The investigation further revealed that Martinez-Sanchez used a network of large warehouses to store and distribute the cocaine in the United States.  Martinez-Sanchez directed members of the organization to establish and maintain numerous front companies to purchase or lease these stash warehouses and vehicles to transport cocaine, and to purchase “cover loads,” or legitimate goods that were stored and transported with the cocaine to mask the cocaine shipment.

Martinez-Sanchez also oversaw the collection of the organization’s proceeds from the sale of cocaine in the United States.  After the cocaine was sold, the proceeds were collected and stored in the organization’s stash warehouses.  At Martinez-Sanchez’s direction, the organization’s couriers smuggled some of the drug proceeds to organization members outside of the United States using the same transportation network of tractor trailers and trains that had been used to smuggle the cocaine into the United States.  The investigation further revealed that Martinez-Sanchez invested a considerable amount of narcotics proceeds in money laundering ventures, such as the purchase of professional soccer teams, and a chain of high-end clothing boutiques.  Martinez-Sanchez also invested the narcotics proceeds back into the instrumentalities of the organization itself, such as purchasing or leasing stash warehouses, vehicles, and front businesses.

Martinez-Sanchez had been designated a Consolidated Priority Organization Target or CPOT by the Organized Crime Drug Enforcement Task Force (OCDETF).  In addition to coordinating the distribution of his own organization’s cocaine, Martinez-Sanchez also transported and distributed narcotics for members of other Mexican Drug Cartels, including the Sinaloa Cartel, led by CPOTs Joaquin “El Chapo” Guzman and Ismael “Mayo” Zambada; the Juarez Cartel, led by CPOT Vicente Carillo-Fuentes and the Beltran-Leyva Cartel, led by brothers Arturo, Hector and Alfredo Beltran-Leyva.

During the course of the investigation, law enforcement agents seized approximately 500 kilograms of cocaine from a residence in Deer Park, New York; approximately 2,000 kilograms of cocaine from a warehouse in Brooklyn, New York; approximately 2,000 kilograms of cocaine hidden inside a railroad car in Queens, New York; approximately 1,100 kilograms of cocaine from a warehouse in El Paso, Texas; and approximately 1,900 kilograms of cocaine from a warehouse in Chicago, Illinois.

“The charges announced today reflect our ongoing efforts to target and dismantle the largest drug trafficking organizations in the world, whose multi-billion dollar criminal networks funnel drugs onto our streets and spread violence into our communities,” said U.S. Attorney Capers.  “We will continue to work together with our law enforcement partners in Mexico to root out the leaders of these insidious cartels wherever they may be found and bring them to justice.”  Mr.
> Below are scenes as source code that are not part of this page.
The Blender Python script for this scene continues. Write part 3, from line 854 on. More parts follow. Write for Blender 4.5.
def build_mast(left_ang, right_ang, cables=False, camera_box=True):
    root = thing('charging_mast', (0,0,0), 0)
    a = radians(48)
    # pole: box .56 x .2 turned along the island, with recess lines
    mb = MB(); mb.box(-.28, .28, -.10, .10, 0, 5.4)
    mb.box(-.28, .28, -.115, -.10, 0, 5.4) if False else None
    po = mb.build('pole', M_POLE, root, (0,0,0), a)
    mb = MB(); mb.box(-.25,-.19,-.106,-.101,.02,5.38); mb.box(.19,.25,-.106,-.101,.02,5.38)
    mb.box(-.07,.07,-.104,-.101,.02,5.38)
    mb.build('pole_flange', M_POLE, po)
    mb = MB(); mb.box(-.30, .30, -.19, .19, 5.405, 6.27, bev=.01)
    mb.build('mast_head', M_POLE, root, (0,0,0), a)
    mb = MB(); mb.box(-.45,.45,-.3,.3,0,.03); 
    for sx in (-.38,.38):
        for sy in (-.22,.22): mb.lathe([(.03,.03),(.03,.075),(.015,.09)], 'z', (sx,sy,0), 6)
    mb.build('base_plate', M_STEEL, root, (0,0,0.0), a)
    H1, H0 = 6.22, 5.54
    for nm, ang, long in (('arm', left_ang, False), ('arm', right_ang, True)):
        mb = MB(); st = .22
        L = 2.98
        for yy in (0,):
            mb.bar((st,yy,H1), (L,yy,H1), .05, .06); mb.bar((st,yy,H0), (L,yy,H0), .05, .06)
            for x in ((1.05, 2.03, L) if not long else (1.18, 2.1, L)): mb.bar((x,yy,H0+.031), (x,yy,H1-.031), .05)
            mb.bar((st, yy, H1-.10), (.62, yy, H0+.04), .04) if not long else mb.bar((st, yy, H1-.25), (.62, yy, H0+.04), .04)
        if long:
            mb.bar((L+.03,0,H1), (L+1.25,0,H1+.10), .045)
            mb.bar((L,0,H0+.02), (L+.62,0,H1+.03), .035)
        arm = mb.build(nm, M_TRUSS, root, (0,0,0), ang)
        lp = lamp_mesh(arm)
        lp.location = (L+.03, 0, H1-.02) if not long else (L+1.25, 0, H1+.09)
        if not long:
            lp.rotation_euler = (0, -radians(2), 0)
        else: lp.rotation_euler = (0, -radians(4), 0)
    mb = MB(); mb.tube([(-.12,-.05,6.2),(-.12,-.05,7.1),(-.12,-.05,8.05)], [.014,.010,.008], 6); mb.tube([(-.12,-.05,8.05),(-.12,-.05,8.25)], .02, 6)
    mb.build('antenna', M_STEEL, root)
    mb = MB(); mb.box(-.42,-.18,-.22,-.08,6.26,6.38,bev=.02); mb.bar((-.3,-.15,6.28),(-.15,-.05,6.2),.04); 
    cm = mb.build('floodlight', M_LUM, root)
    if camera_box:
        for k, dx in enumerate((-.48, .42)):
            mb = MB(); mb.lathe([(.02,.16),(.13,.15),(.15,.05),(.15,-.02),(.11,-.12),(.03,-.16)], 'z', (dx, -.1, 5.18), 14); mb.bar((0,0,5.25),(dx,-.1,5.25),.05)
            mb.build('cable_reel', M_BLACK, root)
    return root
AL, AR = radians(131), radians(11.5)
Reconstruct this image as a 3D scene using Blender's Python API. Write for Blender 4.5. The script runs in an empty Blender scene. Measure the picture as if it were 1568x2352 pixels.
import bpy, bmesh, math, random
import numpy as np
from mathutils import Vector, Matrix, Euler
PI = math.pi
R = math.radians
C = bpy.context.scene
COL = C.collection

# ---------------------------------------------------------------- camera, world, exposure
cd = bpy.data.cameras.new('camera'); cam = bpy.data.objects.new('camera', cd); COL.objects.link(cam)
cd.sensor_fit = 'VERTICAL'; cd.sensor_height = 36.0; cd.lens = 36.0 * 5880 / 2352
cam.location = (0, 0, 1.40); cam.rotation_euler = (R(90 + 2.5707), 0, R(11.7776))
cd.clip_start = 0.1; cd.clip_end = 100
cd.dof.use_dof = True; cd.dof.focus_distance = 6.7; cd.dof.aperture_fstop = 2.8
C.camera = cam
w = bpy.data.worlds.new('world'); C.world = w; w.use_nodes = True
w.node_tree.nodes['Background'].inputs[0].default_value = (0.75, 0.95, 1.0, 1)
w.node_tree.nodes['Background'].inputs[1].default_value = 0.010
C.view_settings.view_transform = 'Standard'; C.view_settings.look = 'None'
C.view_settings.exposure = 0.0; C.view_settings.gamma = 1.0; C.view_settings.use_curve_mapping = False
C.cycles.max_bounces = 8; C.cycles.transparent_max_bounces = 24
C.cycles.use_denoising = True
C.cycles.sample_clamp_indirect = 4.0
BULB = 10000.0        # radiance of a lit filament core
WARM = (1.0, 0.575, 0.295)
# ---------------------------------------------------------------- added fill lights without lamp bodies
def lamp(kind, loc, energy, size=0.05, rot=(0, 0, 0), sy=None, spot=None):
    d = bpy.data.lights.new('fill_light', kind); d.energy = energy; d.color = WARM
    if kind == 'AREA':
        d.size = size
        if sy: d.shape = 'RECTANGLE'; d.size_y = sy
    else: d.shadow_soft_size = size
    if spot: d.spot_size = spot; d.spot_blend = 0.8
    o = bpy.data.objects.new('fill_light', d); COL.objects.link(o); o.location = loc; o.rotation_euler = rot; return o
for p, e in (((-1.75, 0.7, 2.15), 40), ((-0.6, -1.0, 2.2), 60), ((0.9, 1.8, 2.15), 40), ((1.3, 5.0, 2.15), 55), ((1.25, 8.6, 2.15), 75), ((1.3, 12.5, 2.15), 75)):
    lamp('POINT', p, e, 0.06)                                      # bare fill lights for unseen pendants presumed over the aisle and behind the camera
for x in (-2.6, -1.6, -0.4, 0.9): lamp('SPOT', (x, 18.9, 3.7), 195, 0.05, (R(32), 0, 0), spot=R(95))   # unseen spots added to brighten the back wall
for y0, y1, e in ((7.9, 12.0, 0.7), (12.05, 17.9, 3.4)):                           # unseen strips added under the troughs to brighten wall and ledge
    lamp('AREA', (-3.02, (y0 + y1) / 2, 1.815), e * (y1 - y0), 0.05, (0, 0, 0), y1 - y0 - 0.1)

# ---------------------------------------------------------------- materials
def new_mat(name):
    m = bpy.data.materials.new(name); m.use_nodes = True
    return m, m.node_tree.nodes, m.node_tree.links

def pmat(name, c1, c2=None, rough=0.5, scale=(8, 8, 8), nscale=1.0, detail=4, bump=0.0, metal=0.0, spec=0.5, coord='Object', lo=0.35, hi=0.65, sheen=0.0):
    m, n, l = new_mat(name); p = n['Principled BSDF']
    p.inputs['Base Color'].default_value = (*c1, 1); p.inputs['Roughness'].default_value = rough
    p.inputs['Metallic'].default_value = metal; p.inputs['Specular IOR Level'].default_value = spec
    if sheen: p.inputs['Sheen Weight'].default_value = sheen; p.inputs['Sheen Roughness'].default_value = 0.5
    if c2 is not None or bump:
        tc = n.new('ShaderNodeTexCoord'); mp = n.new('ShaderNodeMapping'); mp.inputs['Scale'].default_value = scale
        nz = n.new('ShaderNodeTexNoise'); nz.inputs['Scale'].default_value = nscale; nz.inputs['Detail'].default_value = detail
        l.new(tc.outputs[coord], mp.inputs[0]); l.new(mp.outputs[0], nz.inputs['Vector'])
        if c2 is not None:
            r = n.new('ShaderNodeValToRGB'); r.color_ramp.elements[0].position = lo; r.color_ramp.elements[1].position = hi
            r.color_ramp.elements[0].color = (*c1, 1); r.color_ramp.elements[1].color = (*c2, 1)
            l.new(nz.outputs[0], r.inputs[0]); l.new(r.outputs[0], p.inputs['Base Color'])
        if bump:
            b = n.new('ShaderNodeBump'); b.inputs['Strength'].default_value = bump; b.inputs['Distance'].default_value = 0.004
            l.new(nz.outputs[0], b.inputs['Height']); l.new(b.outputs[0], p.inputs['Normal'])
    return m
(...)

Capers extended his grateful appreciation to the Department of Homeland Security, Homeland Security Investigations (HSI) New York Office, the agency responsible for leading the investigation, and to the invaluable assistance provided by the HSI Mexico Country Office, the Drug Enforcement Administration Task Force, the DEA Mexico Country Office and the Department of Justice’s Office of International Affairs.

“This is yet another example of HSI and its partners relentlessly pursuing and dismantling drug trafficking organizations from top to bottom,” said Glenn Sorge, acting special agent in charge HSI New York.  “This team of agents and prosecutors are committed to stopping the flow of prohibited drugs into the United States, and accomplishing one of HSI’s priorities to ensure public safety.”

The government’s case is being prosecuted by the Office’s International Narcotics and Money Laundering Section.  Assistant United States Attorneys Steven L. Tiscione and Erik D. Paulsen are in charge of the prosecution.